_Exercise instructions_. Output only the count of lines that contain "scene".

_Data_.

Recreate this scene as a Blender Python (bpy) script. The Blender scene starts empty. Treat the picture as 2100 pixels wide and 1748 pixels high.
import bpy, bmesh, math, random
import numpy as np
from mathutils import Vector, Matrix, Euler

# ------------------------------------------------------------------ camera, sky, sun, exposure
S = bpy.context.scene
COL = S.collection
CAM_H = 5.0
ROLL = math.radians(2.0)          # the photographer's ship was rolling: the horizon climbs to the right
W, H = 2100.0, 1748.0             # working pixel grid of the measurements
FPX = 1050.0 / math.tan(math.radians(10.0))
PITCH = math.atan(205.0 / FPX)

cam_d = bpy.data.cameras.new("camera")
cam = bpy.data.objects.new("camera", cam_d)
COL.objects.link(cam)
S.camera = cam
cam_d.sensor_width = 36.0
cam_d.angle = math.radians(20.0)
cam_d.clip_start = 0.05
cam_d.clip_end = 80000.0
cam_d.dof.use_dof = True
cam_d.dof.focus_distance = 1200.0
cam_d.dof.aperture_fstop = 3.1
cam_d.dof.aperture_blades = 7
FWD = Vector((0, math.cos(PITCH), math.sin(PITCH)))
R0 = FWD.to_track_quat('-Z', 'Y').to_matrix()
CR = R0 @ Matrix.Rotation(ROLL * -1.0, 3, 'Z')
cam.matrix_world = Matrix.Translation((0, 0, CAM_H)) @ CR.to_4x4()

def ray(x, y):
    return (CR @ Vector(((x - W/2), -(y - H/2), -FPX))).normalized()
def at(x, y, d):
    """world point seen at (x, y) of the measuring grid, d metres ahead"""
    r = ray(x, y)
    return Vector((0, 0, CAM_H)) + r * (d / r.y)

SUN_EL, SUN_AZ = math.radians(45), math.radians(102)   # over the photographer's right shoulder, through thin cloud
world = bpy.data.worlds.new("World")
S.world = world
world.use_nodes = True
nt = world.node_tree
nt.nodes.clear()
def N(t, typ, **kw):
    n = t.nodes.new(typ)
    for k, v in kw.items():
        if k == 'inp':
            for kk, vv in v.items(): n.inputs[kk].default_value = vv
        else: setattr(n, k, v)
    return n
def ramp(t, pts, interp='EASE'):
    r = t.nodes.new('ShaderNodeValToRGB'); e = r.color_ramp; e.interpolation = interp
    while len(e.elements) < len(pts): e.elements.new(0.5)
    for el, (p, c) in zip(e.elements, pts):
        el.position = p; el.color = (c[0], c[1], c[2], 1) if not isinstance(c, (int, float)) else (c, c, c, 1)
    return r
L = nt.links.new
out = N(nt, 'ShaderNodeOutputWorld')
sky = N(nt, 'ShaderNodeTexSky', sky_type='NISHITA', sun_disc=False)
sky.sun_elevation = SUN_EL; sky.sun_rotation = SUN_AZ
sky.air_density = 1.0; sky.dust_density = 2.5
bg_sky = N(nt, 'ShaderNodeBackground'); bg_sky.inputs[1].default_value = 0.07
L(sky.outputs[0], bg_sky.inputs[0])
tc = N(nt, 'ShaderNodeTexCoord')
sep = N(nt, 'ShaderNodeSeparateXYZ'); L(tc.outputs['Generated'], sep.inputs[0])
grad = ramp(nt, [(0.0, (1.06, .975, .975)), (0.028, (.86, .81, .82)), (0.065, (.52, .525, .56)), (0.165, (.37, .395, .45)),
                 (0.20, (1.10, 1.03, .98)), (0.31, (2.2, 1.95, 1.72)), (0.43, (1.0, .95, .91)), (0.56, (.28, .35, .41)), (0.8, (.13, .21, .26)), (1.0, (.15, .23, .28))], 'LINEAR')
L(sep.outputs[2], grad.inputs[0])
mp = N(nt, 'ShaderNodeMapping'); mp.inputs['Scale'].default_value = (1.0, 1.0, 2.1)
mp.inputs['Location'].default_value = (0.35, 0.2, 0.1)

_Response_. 2